24 June 2009

Team Building is a Waste of Money

You would think that one of the consequences of the current recession is that the demand for "team building" would decline. However, a quick search via Google seems to indicate that this industry is flourishing. This is strange, as my experience is that, even in the best of times, what passes for "team building exercises" is a total waste of time and money.

This is certainly the case if your goal for the "team building" is to help ensure that a team tackling a complex project is happy and comfortable in dealing with each other. There is a lot of research that shows that increasing the internal satisfaction of the team has negligible effects on the success of the team in reaching its goals. In my experience, the only possible useful outcome of such an event is that the team members get to know each-other better. It might be the Norwegian in me, but it seems that this same goal can be achieved by including a nice dinner with some bottles of good wine at the team kick-off dinner.

The question then remains: what can be done to quickly create an excellent team? Luckily, this is fairly simple. What you (as a sponsor) need to do is:
1) Set clear goals and targets for the team (if they do not know exactly what they need to do, they cannot be successful)
2) Bring together people in the team with the right knowledge, skills, and experience (the team cannot be successful if it is not able to do the activities required for meeting the goals and targets)
3) Give the team tough deadlines early in the process, and force and enable them to work together (this creates the required "us versus them" feeling that excellent teams often have)
My friends in the "team building industry" will say that this is exactly what they do with their team-building exercises.
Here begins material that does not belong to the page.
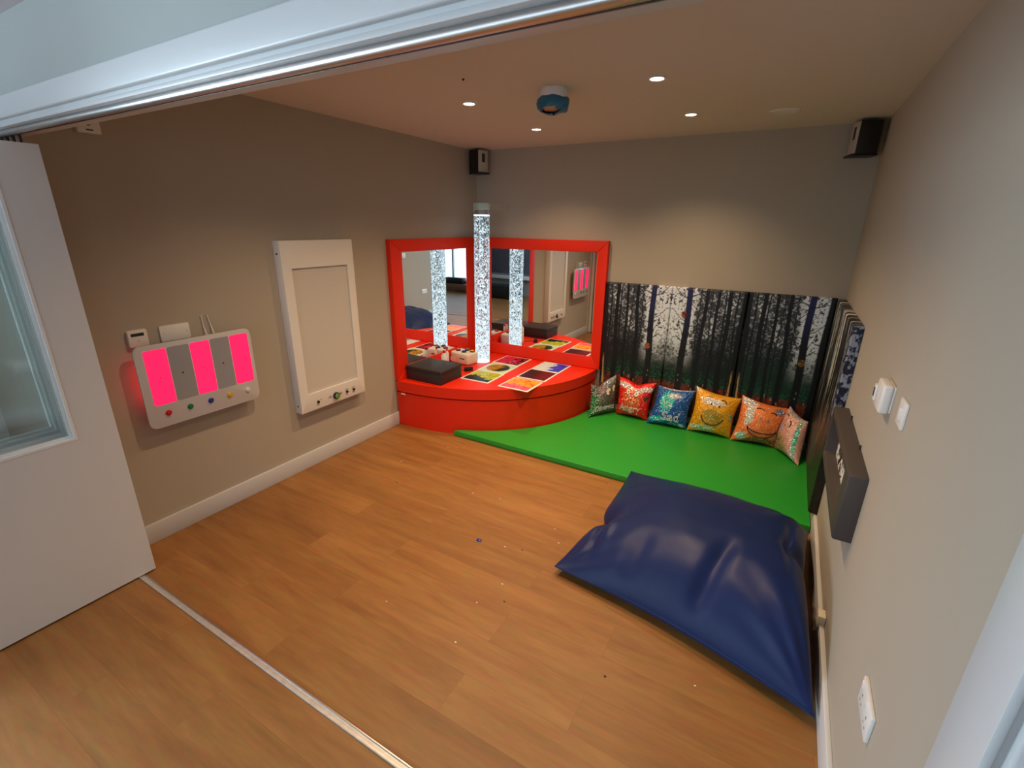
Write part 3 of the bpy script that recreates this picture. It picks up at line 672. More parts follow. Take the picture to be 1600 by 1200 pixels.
def gel_tile(x, y, size, ang, kind, label):
    m = Matrix.Translation((x, y, 0)) @ Matrix.Rotation(ang, 4, 'Z'); h = size / 2
    t = thing('gel_tile', (x, y, PT), label, 'gel tile', 'liquid gel tiles laid out on the red plinth')
    part('border', MB().box(-h, -h, PT + 0.0002, h, h, PT + 0.006, 0.002, mtx=m), M['tilewhite'], t, 'white border')
    n = 64; g = np.linspace(-h + 0.016, h - 0.016, n); X, Y = np.meshgrid(g, g, indexing='ij')
    bulge = 0.0065 + 0.0015 * np.sqrt(np.clip((1 - (X / h) ** 2) * (1 - (Y / h) ** 2), 0, 1))
    P = np.stack([X, Y, PT + bulge], -1); me = grid_mesh('gel', P, tile_paint(kind)); me.transform(m); me.flip_normals() if me.polygons[0].normal.z < 0 else None
    part('gel', me, M['gel'], t)
S = 0.292
gel_tile(0.568, -0.225, S, 0.00, 0, 'gel tile with crimson and black liquid, nearest the mirror in the left strip')
gel_tile(0.582, -0.522, S, 0.02, 1, 'gel tile with gold disc on pale green, middle of the left strip')
gel_tile(0.600, -0.820, S, 0.03, 2, 'gel tile with lime yellow and black liquid, front of the left strip')
gel_tile(1.003, -0.215, S, 0.00, 3, 'gel tile with pale and royal blue liquid, nearest the mirror in the right strip')
gel_tile(1.003, -0.515, S, 0.01, 4, 'gel tile with dark maroon liquid, middle of the right strip')
gel_tile(1.000, -0.828, S, -0.01, 5, 'gel tile with orange and pink liquid, front of the right strip')

# ================================================================== FOREST PANELS
def seg_dist(S_, Z_, a, b):
    a = np.array(a); b = np.array(b); d = b - a; L2 = (d ** 2).sum()
    tt = np.clip(((S_ - a[0]) * d[0] + (Z_ - a[1]) * d[1]) / L2, 0, 1)
    return np.hypot(S_ - a[0] - tt * d[0], Z_ - a[1] - tt * d[1]), tt
def forest(Sg, Zg, mark=None, green=0.0):
    """printed photograph of a pine wood; Sg = distance from the mirrored seam, Zg = height"""
    r = np.random.default_rng(11)
    n1 = fbm(Sg * 14, Zg * 14, 3); n2 = fbm(Sg * 75, Zg * 75, 8, 3); n3 = fbm(Sg * 120, Zg * 22, 21, 3); n4 = fbm(Sg * 150, Zg * 110, 55, 2)
    gap = sstep(0.25, 0.17, Sg + 0.05 * (n1 - 0.5))                       # open sky around the seam
    sky = gap * sstep(0.50, 0.86, Zg + 0.12 * (n1 - 0.5)) + (1 - gap) * sstep(0.70, 1.15, Zg + 0.45 * (n1 - 0.5)) * 0.50
    sky = sky + 0.55 * np.exp(-((Sg - 0.325) / 0.055) ** 2 - ((Zg - 0.93) / 0.12) ** 2) + 0.35 * np.exp(-((Sg - 0.50) / 0.05) ** 2 - ((Zg - 1.10) / 0.12) ** 2)
    sky = np.clip(sky, 0, 1); skyc = lin((222, 232, 246))
    deep = lin((20, 22, 24)) * (0.5 + 1.2 * n3[..., None])
    c = deep * (1 - sky[..., None]) + skyc * sky[..., None]
    # streaks of light between far trunks, dark speckled foliage over the sky
    k = (1 - gap) * sstep(0.58, 0.70, n3) * sstep(0.50, 0.85, Zg) * 0.18; c = c * (1 - k[..., None]) + lin((130, 140, 148)) * k[..., None]
    thr = 0.36 + 0.27 * gap + 0.55 * (fbm(Sg * 9, Zg * 9, 63, 3) - 0.5)
    k = sstep(thr, thr + 0.07, n2) * sstep(0.45, 0.75, Zg) * 0.92; c = c * (1 - k[..., None]) + lin((13, 15, 22)) * k[..., None]
    k = (1 - gap) * sstep(0.62, 0.72, n4) * sstep(0.60, 0.9, Zg) * 0.28; c = c * (1 - k[..., None]) + lin((150, 158, 172)) * k[..., None]
    k = gap * sstep(0.55, 0.62, n2) * sstep(1.08, 1.16, Zg + 0.1 * n1); c = c * (1 - 0.8 * k[..., None]) + lin((34, 38, 84)) * 0.8 * k[..., None]
    # small faint fir on the seam
    fir = (Sg < (1.02 - Zg) * 0.20) & (Zg < 1.02) & (Zg > 0.45); k = fir * sstep(0.42, 0.6, n4) * 0.55; c = c * (1 - k[..., None]) + lin((60, 66, 62)) * k[..., None]
    # green bushes
    k = sstep(0.60, 0.46, Zg + 0.18 * (n1 - 0.5)) * sstep(0.36, 0.40, Zg); bc = lin((20, 52, 40)) * (0.4 + 2.2 * sstep(0.45, 0.75, n2)[..., None]); c = c * (1 - k[..., None]) + bc * k[..., None]
    if green > 0:
        k = green * sstep(0.95, 0.6, Zg); c = c * (1 - k[..., None] * 0.5) + lin((30, 70, 60)) * 0.5 * k[..., None]
    # leaf-litter floor
    k = sstep(0.44, 0.40, Zg + 0.04 * (n1 - 0.5)); gc = lin((120, 58, 40)) * (0.3 + 1.6 * n2[..., None] ** 1.5) * (0.5 + 0.5 * n1[..., None]); c = c * (1 - k[..., None]) + gc * k[..., None]
    # trunks
    def trunk(s0, w0, s1, w1, col, z0=0.12, z1=1.3, blue=0.0):
        nonlocal c
        tt = np.clip((Zg - z0) / (z1 - z0), 0, 1); cx = s0 + (s1 - s0) * tt + 0.004 * np.sin(Zg * 9 + s0 * 40); w = w0 + (w1 - w0) * tt
        d = np.abs(Sg - cx) / w; k = (1 - sstep(0.42, 0.55, d)) * ((Zg > z0) & (Zg < z1))
        cc = lin(col) * (0.6 + 0.9 * n3[..., None]); cc = cc * (1 - blue * sstep(0.8, 1.2, Zg)[..., None]) + lin((34, 36, 96)) * blue * sstep(0.8, 1.2, Zg)[..., None]
        c = c * (1 - k[..., None]) + cc * k[..., None]
    for s, w in ((0.425, 0.010), (0.325, 0.007), (0.515, 0.012), (0.232, 0.006)):
        trunk(s + 0.01, w * 1.4, s, w, (12, 13, 15), 0.38)
    trunk(0.262, 0.036, 0.285, 0.026, (10, 11, 14), 0.36)
    trunk(0.365, 0.026, 0.375, 0.022, (11, 11, 13), 0.36); trunk(0.455, 0.040, 0.462, 0.032, (8, 8, 10), 0.33); trunk(0.560, 0.045, 0.566, 0.036, (8, 8, 10), 0.30)
    trunk(0.138, 0.062, 0.150, 0.044, (16, 15, 18), 0.30, blue=0.75)
    if green > 0: trunk(0.0, 0.11, 0.0, 0.085, (17, 17, 18), 0.10)
    # branches of the main tree
    for a, b, w in (((0.15, 0.97), (0.04, 1.05), 0.0035), ((0.145, 0.79), (0.235, 0.90), 0.004), ((0.145, 0.79), (0.07, 0.86), 0.004), ((0.145, 0.82), (0.10, 0.93), 0.003),
                    ((0.15, 0.78), (0.26, 0.82), 0.003), ((0.15, 1.17), (0.02, 1.24), 0.005), ((0.15, 1.16), (0.27, 1.20), 0.005), ((0.155, 1.13), (0.24, 1.02), 0.003),
                    ((0.14, 0.64), (0.22, 0.70), 0.003), ((0.14, 0.64), (0.08, 0.68), 0.003), ((0.04, 1.05), (0.02, 1.08), 0.002)):
        d, tt = seg_dist(Sg, Zg - 0.02 * np.sin((Sg - a[0]) * 30), a, b); k = (1 - sstep(w * 0.5, w, d)); c = c * (1 - k[..., None]) + lin((24, 25, 34)) * k[..., None]
    for q in range(70):     # twigs and needles high up
        s0 = r.uniform(0.0, 0.58); z0 = r.uniform(0.75, 1.24); an = r.uniform(0, 6.28); l = r.uniform(0.02, 0.07)
        d, tt = seg_dist(Sg, Zg, (s0, z0), (s0 + l * math.cos(an), z0 + l * math.sin(an))); k = (1 - sstep(0.001, 0.003, d)) * 0.75; c = c * (1 - k[..., None]) + lin((22, 24, 44)) * k[..., None]
    # birch stem by the outer edge
    cx = 0.556 - 0.006 * sstep(0.6, 0.3, Zg); k = (np.abs(Sg - cx) < 0.006 + 0.006 * sstep(0.45, 0.3, Zg)) * (Zg < 0.60) * (Zg > 0.30); k = k * sstep(0.62, 0.5, Zg)
    c = c * (1 - k[..., None]) + lin((176, 140, 90)) * (0.5 + n2[..., None]) * k[..., None]
    for q in range(6):
        s0, z0 = r.uniform(0.05, 0.56), r.uniform(0.36, 0.50); k = ((np.abs(Sg - s0) < 0.004) & (np.abs(Zg - z0) < 0.008 + 0.004 * (q % 2))) * 0.45
        c = c * (1 - k[..., None]) + lin((190, 180, 160)) * k[..., None]
    if mark:
        d = np.hypot((Sg - mark[0]) / 0.026, (Zg - mark[1]) / 0.034) + 0.5 * (n2 - 0.5)
        k = (1 - sstep(0.75, 0.95, d)); c = c * (1 - k[..., None]) + lin(mark[2]) * (0.35 + 1.3 * sstep(0.4, 0.6, n2)[..., None]) * k[..., None]
    return np.clip(c, 0, 1)
def bark(Yg, Zg):
    """picture of the side panel: thick furrowed trunk near the corner, speckled wood at the near end; Yg 0 at the corner"""
    n3 = fbm(Yg * 30 + 0.6 * np.sin(Zg * 5), Zg * 3.5, 41, 4); n2 = fbm(Yg * 70, Zg * 40, 48, 3); n1 = fbm(Yg * 8, Zg * 9, 47)
    c = lin((20, 20, 20)) * (0.3 + 1.2 * n3[..., None]); k = sstep(0.52, 0.66, n3) * sstep(0.45, 0.95, Zg); c = c * (1 - k[..., None]) + lin((205, 205, 200)) * k[..., None]
    k = sstep(1.02, 1.14, Yg + 0.05 * n1) ; w = lin((30, 38, 60)) * (0.3 + 1.4 * n2[..., None]); kk = sstep(0.52, 0.60, n2) * sstep(0.6, 0.9, Zg); w = w * (1 - kk[..., None]) + lin((140, 150, 170)) * kk[..., None]
    kk = sstep(0.75, 0.5, Zg); w = w * (1 - kk[..., None]) + lin((24, 30, 24)) * (0.3 + 1.2 * n2[..., None]) * kk[..., None]
    c = c * (1 - k[..., None]) + w * k[..., None]
    k = sstep(0.40, 0.30, Zg) * 0.8; c = c * (1 - k[..., None]) + lin((40, 38, 26)) * (0.3 + 1.2 * n2[..., None]) * k[..., None]
    for a, b in (((0.62, 0.62), (0.72, 0.40)), ((0.86, 0.62), (0.73, 0.40))):
        d, tt = seg_dist(Yg, Zg, a, b); k = 1 - sstep(0.004, 0.010, d); c = c * (1 - k[..., None]) + lin((130, 110, 70)) * k[..., None]
    return np.clip(c, 0, 1)
def padded_panel(name, place, wdt, z0, z1, T, paint, label, nu, nv):
    """padded panel; place(u, z, d) -> world; u along the wall, d = distance out from the wall. The print wraps over the edges."""
    u = np.linspace(0, wdt, nu); z = np.linspace(z0, z1, nv); U, Z = np.meshgrid(u, z, indexing='ij')
    edge = np.minimum(np.minimum(U, wdt - U), np.minimum(Z - z0, z1 - Z)); R = 0.012
    D = T - R + np.sqrt(np.clip(R * R - np.clip(R - edge, 0, R) ** 2, 0, None))
    P = place(U, Z, D); Cc = paint(U, Z)
    ring = [(i, 0) for i in range(nu)] + [(nu - 1, j) for j in range(1, nv)] + [(i, nv - 1) for i in range(nu - 2, -1, -1)] + [(0, j) for j in range(nv - 2, 0, -1)]
    Ue = np.array([U[i, j] for i, j in ring]); Ze = np.array([Z[i, j] for i, j in ring]); back = place(Ue, Ze, np.full(len(ring), 0.0008))
    ce = np.array([Cc[i, j] for i, j in ring]); ids = [i * nv + j for i, j in ring]; n0 = nu * nv; F = []
    for k in range(len(ring)):
        k2 = (k + 1) % len(ring); F.append((ids[k], n0 + k, n0 + k2, ids[k2]))
    me = grid_mesh(name, P, None, (back, np.array(F))); set_colors(me, np.vstack([Cc.reshape(-1, 3), ce]))
    bm = bmesh.new(); bm.from_mesh(me); bm.verts.ensure_lookup_table()
    bm.faces.new([bm.verts[n0 + k] for k in range(len(ring))]); bmesh.ops.recalc_face_normals(bm, faces=bm.faces); bm.to_mesh(me); bm.free()
    o0 = tuple(place(np.array([wdt / 2]), np.array([z0]), np.array([0.001]))[0])
    return tag(link_mesh(name, me, M['print'], origin=o0), label, 'wall panel', 'forest print wall panels')
def back_place(x0): return lambda u, z, d: np.stack([x0 + u, -d, z], -1)
FW = 0.583; FZ0, FZ1 = 0.118, 1.247
padded_panel('forest_panel', back_place(1.432), FW, FZ0, FZ1, 0.05, lambda U, Z: forest(FW - U, Z, (0.155, 0.717, (130, 66, 40))), 'forest print padded panel on the back wall, next to the red mirror', 180, 340)
padded_panel('forest_panel', back_place(2.018), FW, FZ0, FZ1, 0.05, lambda U, Z: forest(U, Z, (0.118, 1.023, (130, 58, 32))), 'forest print padded panel on the back wall, middle of the three', 180, 340)
padded_panel('forest_panel', back_place(2.604), FW, FZ0, FZ1, 0.05, lambda U, Z: forest(FW - U, Z, (0.140, 0.737, (130, 92, 40)), 0.6), 'forest print padded panel on the back wall, in the right corner', 180, 340)
def side_place(u, z, d):
    # the print wraps round the near end of the panel
    dd = np.clip(d - np.maximum(u - 1.160, 0), 0.001, None); yy = np.minimum(u, 1.160 + 0.006)
    return np.stack([W - dd, -0.052 - yy, z], -1)
padded_panel('forest_panel', side_place, 1.214, FZ0, FZ1, 0.05, bark, 'bark print padded panel on the right wall above the green mat', 280, 280)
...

They may be right, but why spend money doing this temporarily in an artificial setting, when you both should and have to do this in the real setting in any case?

My recommendation is to skip the external team-building exercise, and put the team together in a room (preferably latish in the afternoon) and 1) give them a clear explanation of the background to the problem that they are being asked to solve, 2) present the goals and targets that they need to reach, 3) present a first-cut plan for how you believe that these goals and targets should be met (including a stretch initial milestone), 4) explain why each team member has been included in the team, and finally 5) ask the team to develop their own detailed approach and plan. When this has been developed and discussed, the final activity should be dinner (spending a small part of the money saved by skipping the "team building exercise".

Finally, there is one part of a successful project where the "team building industry" can play a role. A key part of building a successful team is to celebrate success. This means that after a team has reached key milestones, it may want to celebrate by going wild-water rafting or some other team-building exercise.